Le corps d'armée du maréchal Soult
arrive alors sur le versant du plateau. Buxhoewden avec
quatre régiments, se replie sur Ujezd, au nord
des étangs, Langeron se joint à lui. Les
Russes commencent à pénétrer dans
le village, mais Vandamme, avec sa division dévalant
du plateau, y entre de son côté. Buxhoewden
est blessé, parvient à s'enfuir, mais ses
troupes ne pouvant plus avancer se précipitent
vers les étangs glacés, pensant pouvoir
s'enfuir par cette voie.
La glace ne peut évidemment résister au
poids des hommes, des chevaux et des canons. Elle se brise
bientôt et la déroute est complète.
Lejeune ne sera pas le seul à déformer l'évènement
qui, en réalité, fut beaucoup moins dramatique.
Mais la légende, orchestrée par Napoléon
lui-même s’emparera de cet épisode,
en l'amplifiant à l'envie. Par ailleurs, Soult,
autour de Sokolnice, soutenu par les dragons de Beaumont,
vient à bout de la dernière résistance
des troupes russes. Les cavaliers se saisissent en quelques
instants de milliers de prisonniers et de leur artillerie.
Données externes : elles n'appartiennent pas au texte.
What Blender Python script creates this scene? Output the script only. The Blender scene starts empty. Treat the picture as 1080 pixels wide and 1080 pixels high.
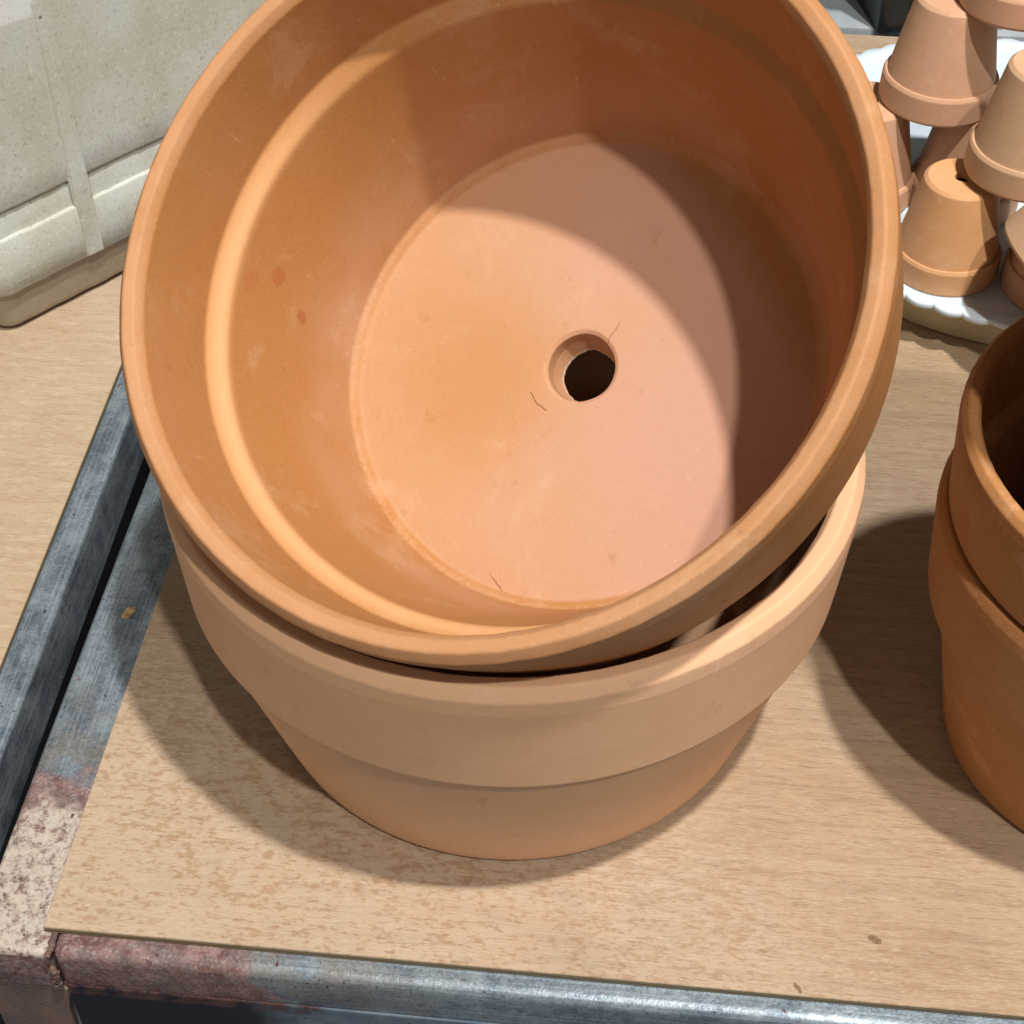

Le soleil commence à décliner. Le prince
Bagration, le général Ouvarof font retraite
vers Welspitz et Austerlitz. Le prince de Lichtenstein
et le grand-duc Constantin se replient également
vers le château d'Austerlitz. Toutes les troupes
alliées sont en déroute.
Lorsque la nuit survient, Napoléon se trouve près
d’Ujezd. Accompagné de Soult et Berthier,
il remonte vers le nord, en direction de la route d’Olomouc,
traversant le champ de bataille. Il ordonne que l’on
fasse des feux, et que l’on groupe autour les blessés,
que les officiers d’ordonnance recouvrent des vêtements
pris aux morts. Vers minuit, il arrive à la Stara
Posta, que Murat et Lannes ont conquis quelques heures
auparavant. Là. Il s’allonge sur un lit de
paille, et s’endort, bientôt réveillé,
cependant, par l’arrivée de Jean de Liechtenstein,
venant présenter la reddition de l’armée
autrichienne
Dès le lendemain, Napoléon installe son
quartier général au château d'Austerlitz.
Le 3 décembre, il s'adresse à l'armée
dans une nouvelle proclamation, devenue célèbre.
Il écrit aussi à Talleyrand et.... aux évêques
de France, pour leur demander de célébrer
l'évènement. Le même jour, le prince
de Liechtenstein arrive au château d'Austerlitz,
chargé par l'empereur d'Autriche de demander une
entrevue à napoléon.
Le 30e Bulletin de la Grande Armée est daté
du 3 décembre 1805 (12 frimaire an XIV).